Trade talks: ‘Extend and pretend’

Donald Trump

Donald Trump has been weakened by the impeachment process, with more than half the respondents in a recent Fox News poll wanting the troubled President impeached:

“A new high of 51 percent wants Trump impeached and removed from office, another 4 percent want him impeached but not removed, and 40 percent oppose impeachment altogether.”

Criticism in the right-wing press is growing, with Judge Andrew Napolitano on Fox News:

“A CIA agent formerly assigned to the White House – and presently referred to as the “whistleblower” – reported a July 25, 2019 telephone conversation that Trump had with Ukraine’s President Volodymyr Zelensky. That conversation manifested both criminal and impeachable behavior.

The criminal behavior to which Trump has admitted is much more grave than anything alleged or unearthed by Special Counsel Robert Mueller, and much of what Mueller revealed was impeachable….”

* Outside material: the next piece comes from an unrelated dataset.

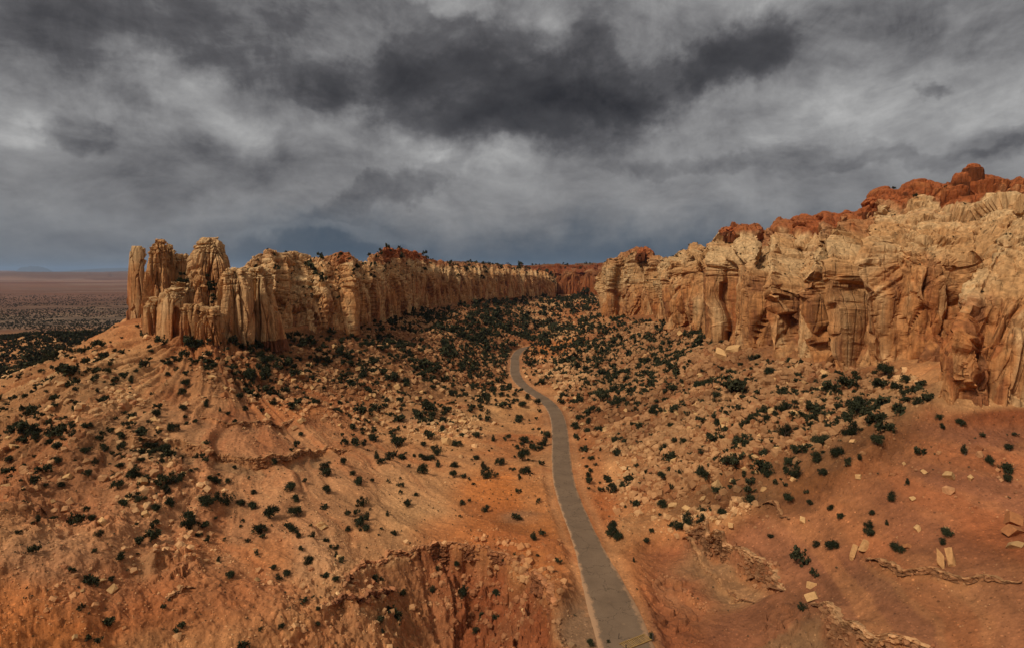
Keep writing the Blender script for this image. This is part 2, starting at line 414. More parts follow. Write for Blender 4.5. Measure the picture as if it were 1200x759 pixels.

In an attempt to shore up his ratings, the embattled President has softened  his stance towards an interim trade deal with the Chinese.

“President Donald Trump said Friday that the U.S. and China had reached a “substantial phase one deal” on trade that will eliminate a tariff hike that had been planned for next week.

Trump announced the deal in the Oval Office alongside members of his economic and trade teams, as well as Chinese Vice Premier Liu He and his team, who were in Washington for negotiations.

Trump said the deal would take three to five weeks to write and could possibly be wrapped up and signed by the middle of November….”

The deal is likely to be limited in scope, which will suit China. More from NBC News:

“The White House and China are expected to announce that Beijing will buy more agricultural products, particularly pork and soybeans, from the U.S.

“It seems like they’ve already begun to buy pork,’ said Jacob Kirkegaard, a senior fellow at the Peterson Institute for International Economics, pointing out that a swine fever epidemic has decimated China’s domestic pork industry. “They want to contain domestic prices,’ he said. “They’re not doing this just to please Trump. They’re doing this because it suits them.’

While there is little expectation that the Trump administration would roll back existing tariffs, a further delay of two looming deadlines would send a key signal to the markets about the trajectory for future trade relations……”

None of the hard issues will have been addressed and an interim deal is effectively a retreat by the Trump administration:

Thornier — and more fundamental — trade issues pertaining to intellectual property protections, market access and America’s push for China to change its legislation around these and other contentious issues would likely fall by the wayside, analysts said. “There aren’t going to be any of these other issues addressed, unless Trump caves,’ Kirkegaard said. “It certainly doesn’t address any of the structural issues…he went to war for.’

….“It’s a ceasefire. It’s not a peace treaty,’ Kirkegaard said. “It’s what the Chinese wanted all along.”

This was always the likely outcome, with the US economy in a stronger position to withstand a trade war but Xi and the CCP stronger politically and able to absorb more domestic pressure than the fragile Trump administration.

What we are likely to get during Trump’s remaining time as President is more ‘extend and pretend’ — a ceasefire rather than a resolution of the underlying issues regarding protection of intellectual property and reciprocal market access.